One Hundred and One Nights was made in the not insignificant year of 1995, to mark the centenary of cinema, and the film celebrates the art form in its own peculiar narrative – our central character is Monsieur Cinema (Michel Piccoli), a centenarian in a mansion losing his memory, who wants to relive cinema while also being a very obviously allegoric personification of cinema itself, assuming the look of characters as varied as Nosferatu and Norma Desmond. He hires a young cinephile (Julie Gayet) to come each evening (“between the hours of 5 and 7”, a cheeky reference to Varda’s own landmark film, Cleo from 5 to 7) to come and remind him of films past – describing the legendary opening shot of Orson Welles’ Touch of Evil, for example.
In between he is visited by a parade of legendary film stars who stop and talk, some as themselves, some as characters, in what becomes a showcase revolving door for a who’s who of post-war European cinema. In addition to Piccoli and Mastroianni with the meatiest parts, we are joined by Catherine Deneuve, Jean-Paul Belmondo, Gerard Depardieu, Jeanne Moreau in addition to Robert De Niro and blink-and-you’ll-miss cameos from Clint Eastwood and Harrison Ford, amongst many others. Some are instantly recognisable, others less so (Belmondo did not age as gracefully as come of his colleagues) as they swap stories, relive moments. It’s flimsy and paper-thin as a gimmick, but too enjoyable and luminescent in its star power, while never taking the film too seriously, with the actors addressing the camera continuously and going in and out of character – Piccoli, not only is Monsieur Cinema, but himself; he takes his wig off with Marcello as they compare their respective bath scenes in both Contempt and 8 ½.

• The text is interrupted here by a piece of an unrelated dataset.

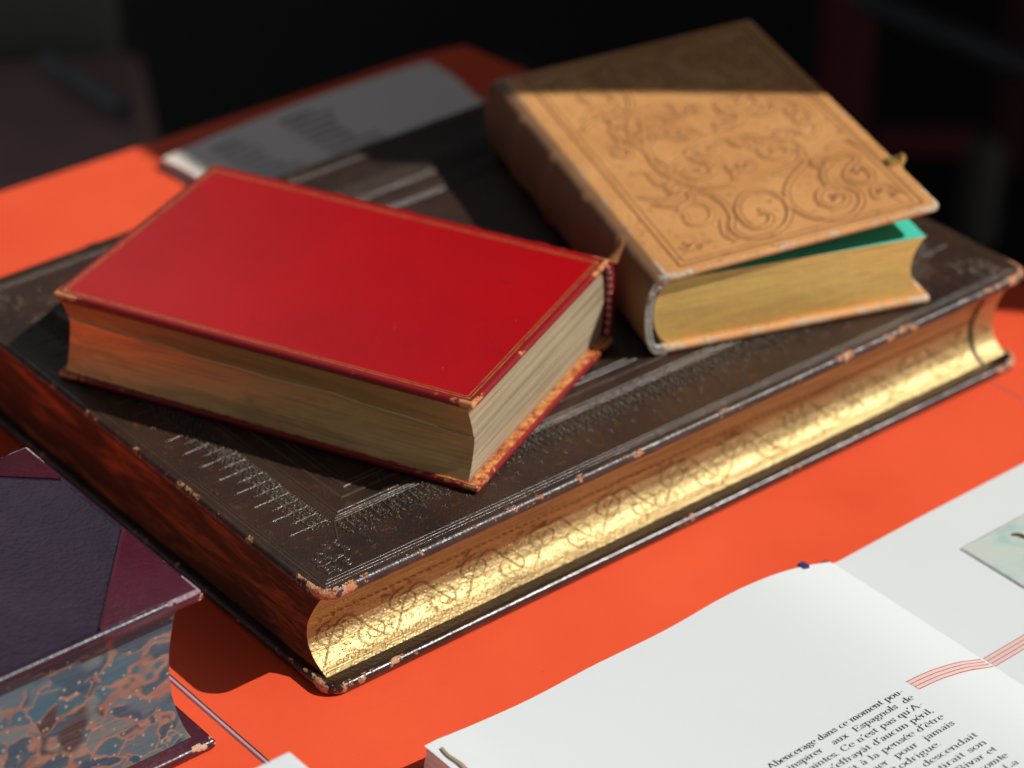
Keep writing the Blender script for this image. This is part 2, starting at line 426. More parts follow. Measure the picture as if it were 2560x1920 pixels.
per = .036; rnd = random.Random(5)
nper = int((x1e - x0e) / per) + 1
LWD = .0005
stem = []
for i in range(int((x1e - x0e) / .001)):
    x = x0e + .0005 + i * .001; stem.append((x, Z * .38 + .0110 * sin((x - x0e) / per * 2 * pi - 1.3)))
mb.strip(stem, .0006, .0003, 0, zv, 1., sub=False); mb.strip([(a, b + .0011) for a, b in stem], LWD, .0002, 0, zv, 1., sub=False)
clampy = lambda v: max(.0045, min(Z - .0065, v))
for k in range(2 * nper):
    cx = x0e + .0075 + k * per / 2; sg = 1 if k % 2 else -1
    if cx > x1e - .012: break
    cy = Z * .36 - sg * .0045 + .001
    for tt in (1., .91): mb.strip([(a, clampy(b)) for a, b in spiral(cx + .002, cy, .0088 * tt, pi * .5 * sg + pi, 1.5, -sg, 28)], LWD, .00022, 0, zv, 1., sub=False)
    for q in range(12):
        a = rnd.uniform(0, 2*pi); rr = rnd.uniform(.003, .012)
        lx, ly = cx + rr * cos(a), clampy(cy + rr * sin(a))
        if lx < x0e + .003 or lx > x1e - .006: continue
        leaf(mb, lx, ly, a + rnd.uniform(-1, 1), rnd.uniform(.0024, .0042), .00085, .00034, .0002, zv)
    for q in range(14):
        px = cx + rnd.uniform(-.009, .010); py = rnd.uniform(.005, Z - .006)
        if px < x1e - .002 and px > x0e + .001: mb.dot(px, py, .0006, .0002, 0, zv, .9)
    for q in range(5):
        px = cx - .006 + q * .0036
        if px > x0e + .002 and px < x1e - .006:
            leaf(mb, px, .0048, .5, .0036, .0009, .00034, .0002, zv); leaf(mb, px, Z * .80, -.5, .0036, .0009, .00034, .0002, zv)
nd = 150
for i in range(nd):
    x = x0e + (x1e - x0e) * (i + .5) / nd
    mb.dot(x, Z * .70, .0005, .00022, 0, zf, .1, 6)
for i in range(420):
    mb.dot(rnd.uniform(x0e + .003, x1e - .003), Z * rnd.choice((.50, .56, .62, .20, .30, .42)) + rnd.uniform(-.0012, .0012), rnd.uniform(.0003, .0006), .0004, 0, zf, 0., 6)
mb.build('gauffered_tooling', m_giltb, blk)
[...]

This last part is confusing – Piccoli’s resume is impressive to the extent that he has as compelling a claim for the title of “Monsieur Cinema” as anyone, but a no-name blank slate actor might have been more useful in steadying the film’s shaky narrative. As it stands, it’s centered around him to the extent that the cameos mostly revolve around relationships or shared films with Piccoli, making the film occasionally feel like a celebration of Michel Piccoli, rather than cinema itself. Not that he doesn’t deserve one, but it seems to skew the film’s objective. But in its grander vision its point is clear – a celebration of cinema and cinephilia, and the film feels like a living, breathing document of the cinema as embodied by Monsieur Cinema’s mansion, full of lobby cards, posters and other film paraphernalia, making cinematic reference in just about every shot. It also anticipates the direction in which film culture would proceed following film’s centenary. Monsieur Cinema’s amnesia can be clearly read as an analogy for a collective cultural one, showing the continuing importance of cultural preservation and discourse of cinema past and present, and the film nicely precedes the two technologies – DVD and the Internet – that would revolutionise cinephilia in ways previously unimaginable. The other interesting thematic element is its connection to notions of storytelling more general, as the obvious allusion in title and plot to One Thousand And One Nights draws the correlation between cinema and storytelling that has existed for hundreds of years.
In the context of Varda’s own filmography, the film is somewhat awkwardly placed, and Varda feels like an unusual figure to make this. Of all the New Wave and Left Bank filmmakers, she is the least historically fascinated with cinephilia – she was, after all, a director who claimed to have seen almost zero films when she made her debut feature, La Pointe Courte, and whose interests in photography and documentary were never totally consumed by a love of gangster pictures, Hitchcock flicks or MGM musicals in the same contagious ways they affected her friends. This may lead to one weakness, which is for all the dozens upon dozens of references and allusions, it doesn’t dip particularly far or wide within the hundred years of cinema, and the film tends to limit these towards big Hollywood films or key European arthouse auteurs. It’s a narrow, canonical conception of a centenary of film, neither broad enough to capture a good sense of cinema’s history as a whole (and completely depoliticised, as if one hundred years of cinema came about in a vacuum, Big-Bang style), nor idiosyncratic to give an interesting conception of what Varda sees cinema like – it’s easy to imagine Godard hijacking such a project with non-stop references to Johnny Guitar, which at least would have some personal spin. But I’d ultimately recommend this film – it’s silly and ultra-kitsch fun, with a shallow celebration of cinema history that focuses on the joys of film watching more than anything much deeper, and the sheer talent in one place is near unprecedented.